Written instruction: Give back exactly the lines from the start of the listing to the line containing "L.new(col, bg.inputs['Color'])", inclusive, and nothing beyond them.

|---|

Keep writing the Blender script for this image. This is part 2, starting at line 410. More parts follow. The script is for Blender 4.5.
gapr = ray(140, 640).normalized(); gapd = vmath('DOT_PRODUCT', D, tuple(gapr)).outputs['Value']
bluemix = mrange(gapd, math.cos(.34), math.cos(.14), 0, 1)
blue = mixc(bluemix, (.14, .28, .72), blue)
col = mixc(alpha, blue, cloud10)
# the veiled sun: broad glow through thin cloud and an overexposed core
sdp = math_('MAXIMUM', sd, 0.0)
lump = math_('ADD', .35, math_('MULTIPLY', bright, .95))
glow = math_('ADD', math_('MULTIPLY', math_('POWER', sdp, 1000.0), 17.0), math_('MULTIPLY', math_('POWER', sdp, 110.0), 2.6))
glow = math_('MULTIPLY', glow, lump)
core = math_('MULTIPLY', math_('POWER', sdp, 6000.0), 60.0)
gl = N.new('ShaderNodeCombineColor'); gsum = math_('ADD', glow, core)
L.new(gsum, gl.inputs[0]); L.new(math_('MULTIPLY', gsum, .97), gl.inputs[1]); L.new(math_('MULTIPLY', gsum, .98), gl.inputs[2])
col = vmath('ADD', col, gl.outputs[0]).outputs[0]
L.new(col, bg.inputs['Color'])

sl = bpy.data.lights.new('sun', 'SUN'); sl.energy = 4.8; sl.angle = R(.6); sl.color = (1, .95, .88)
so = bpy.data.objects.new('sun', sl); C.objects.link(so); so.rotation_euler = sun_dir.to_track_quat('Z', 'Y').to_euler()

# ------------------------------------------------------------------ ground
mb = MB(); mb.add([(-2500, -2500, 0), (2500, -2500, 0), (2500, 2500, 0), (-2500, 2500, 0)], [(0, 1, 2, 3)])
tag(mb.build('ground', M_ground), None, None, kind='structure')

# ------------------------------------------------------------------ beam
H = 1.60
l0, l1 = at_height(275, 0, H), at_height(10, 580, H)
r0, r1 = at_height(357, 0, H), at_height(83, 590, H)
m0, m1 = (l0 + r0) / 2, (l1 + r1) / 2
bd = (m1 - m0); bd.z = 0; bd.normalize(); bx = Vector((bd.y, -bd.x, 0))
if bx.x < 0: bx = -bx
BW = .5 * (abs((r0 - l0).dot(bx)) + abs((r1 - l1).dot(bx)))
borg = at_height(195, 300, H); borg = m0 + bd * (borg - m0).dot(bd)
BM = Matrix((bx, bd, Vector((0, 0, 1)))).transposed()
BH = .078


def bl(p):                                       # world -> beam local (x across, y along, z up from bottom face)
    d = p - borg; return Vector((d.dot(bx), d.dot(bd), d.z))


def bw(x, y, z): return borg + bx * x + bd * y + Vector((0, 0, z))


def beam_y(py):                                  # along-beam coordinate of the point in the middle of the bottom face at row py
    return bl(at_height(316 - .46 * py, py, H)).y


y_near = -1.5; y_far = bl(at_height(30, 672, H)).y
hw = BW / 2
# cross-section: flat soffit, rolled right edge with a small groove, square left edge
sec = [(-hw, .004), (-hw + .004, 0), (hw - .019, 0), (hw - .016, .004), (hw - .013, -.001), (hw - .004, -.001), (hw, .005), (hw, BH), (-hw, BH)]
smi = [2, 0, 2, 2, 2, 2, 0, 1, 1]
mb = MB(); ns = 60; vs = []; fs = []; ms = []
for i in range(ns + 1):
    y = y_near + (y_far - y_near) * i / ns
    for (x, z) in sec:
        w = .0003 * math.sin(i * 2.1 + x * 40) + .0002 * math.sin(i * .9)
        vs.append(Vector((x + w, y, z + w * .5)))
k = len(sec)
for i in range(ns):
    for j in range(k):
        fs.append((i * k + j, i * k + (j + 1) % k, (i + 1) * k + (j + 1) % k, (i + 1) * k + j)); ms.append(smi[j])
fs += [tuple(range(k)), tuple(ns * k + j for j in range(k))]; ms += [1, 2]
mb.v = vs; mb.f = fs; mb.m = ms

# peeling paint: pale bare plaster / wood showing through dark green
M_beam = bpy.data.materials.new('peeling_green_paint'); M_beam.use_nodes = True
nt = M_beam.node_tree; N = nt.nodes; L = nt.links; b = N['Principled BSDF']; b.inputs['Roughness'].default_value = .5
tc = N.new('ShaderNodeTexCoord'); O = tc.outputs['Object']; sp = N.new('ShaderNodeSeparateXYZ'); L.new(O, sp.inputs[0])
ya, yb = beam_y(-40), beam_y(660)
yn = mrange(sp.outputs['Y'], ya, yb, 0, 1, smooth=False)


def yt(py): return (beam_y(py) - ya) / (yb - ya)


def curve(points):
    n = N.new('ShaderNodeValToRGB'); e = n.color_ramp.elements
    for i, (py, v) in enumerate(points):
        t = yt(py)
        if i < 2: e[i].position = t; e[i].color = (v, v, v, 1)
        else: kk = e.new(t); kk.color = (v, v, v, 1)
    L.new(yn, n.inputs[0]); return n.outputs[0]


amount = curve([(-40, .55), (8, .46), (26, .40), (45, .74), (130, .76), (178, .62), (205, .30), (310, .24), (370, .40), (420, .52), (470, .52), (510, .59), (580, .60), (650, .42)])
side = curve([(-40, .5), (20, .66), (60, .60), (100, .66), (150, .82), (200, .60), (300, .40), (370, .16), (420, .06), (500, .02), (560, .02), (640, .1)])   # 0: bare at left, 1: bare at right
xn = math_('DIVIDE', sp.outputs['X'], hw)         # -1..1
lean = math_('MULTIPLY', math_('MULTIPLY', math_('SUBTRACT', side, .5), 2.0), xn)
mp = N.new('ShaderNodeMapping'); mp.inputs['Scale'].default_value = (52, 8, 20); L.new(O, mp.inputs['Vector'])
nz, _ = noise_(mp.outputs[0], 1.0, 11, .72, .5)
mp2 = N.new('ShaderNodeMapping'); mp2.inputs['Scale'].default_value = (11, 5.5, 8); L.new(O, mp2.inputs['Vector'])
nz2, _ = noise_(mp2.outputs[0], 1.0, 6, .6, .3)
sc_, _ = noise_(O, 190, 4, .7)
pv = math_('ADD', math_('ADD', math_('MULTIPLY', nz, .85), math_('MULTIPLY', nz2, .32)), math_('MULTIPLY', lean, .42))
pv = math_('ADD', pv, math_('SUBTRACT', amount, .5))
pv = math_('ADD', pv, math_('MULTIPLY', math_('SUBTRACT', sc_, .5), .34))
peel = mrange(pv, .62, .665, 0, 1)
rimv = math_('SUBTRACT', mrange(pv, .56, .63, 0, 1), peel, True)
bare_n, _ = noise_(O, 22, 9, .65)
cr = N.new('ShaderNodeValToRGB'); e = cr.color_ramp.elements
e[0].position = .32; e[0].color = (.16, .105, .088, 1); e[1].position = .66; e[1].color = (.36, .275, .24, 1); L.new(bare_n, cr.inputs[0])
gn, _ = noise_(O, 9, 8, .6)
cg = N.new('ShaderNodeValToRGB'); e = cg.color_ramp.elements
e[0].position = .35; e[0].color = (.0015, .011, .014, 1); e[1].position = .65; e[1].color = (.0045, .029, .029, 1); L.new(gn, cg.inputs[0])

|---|

Finished exercise:
Keep writing the Blender script for this image. This is part 2, starting at line 410. More parts follow. The script is for Blender 4.5.
gapr = ray(140, 640).normalized(); gapd = vmath('DOT_PRODUCT', D, tuple(gapr)).outputs['Value']
bluemix = mrange(gapd, math.cos(.34), math.cos(.14), 0, 1)
blue = mixc(bluemix, (.14, .28, .72), blue)
col = mixc(alpha, blue, cloud10)
# the veiled sun: broad glow through thin cloud and an overexposed core
sdp = math_('MAXIMUM', sd, 0.0)
lump = math_('ADD', .35, math_('MULTIPLY', bright, .95))
glow = math_('ADD', math_('MULTIPLY', math_('POWER', sdp, 1000.0), 17.0), math_('MULTIPLY', math_('POWER', sdp, 110.0), 2.6))
glow = math_('MULTIPLY', glow, lump)
core = math_('MULTIPLY', math_('POWER', sdp, 6000.0), 60.0)
gl = N.new('ShaderNodeCombineColor'); gsum = math_('ADD', glow, core)
L.new(gsum, gl.inputs[0]); L.new(math_('MULTIPLY', gsum, .97), gl.inputs[1]); L.new(math_('MULTIPLY', gsum, .98), gl.inputs[2])
col = vmath('ADD', col, gl.outputs[0]).outputs[0]
L.new(col, bg.inputs['Color'])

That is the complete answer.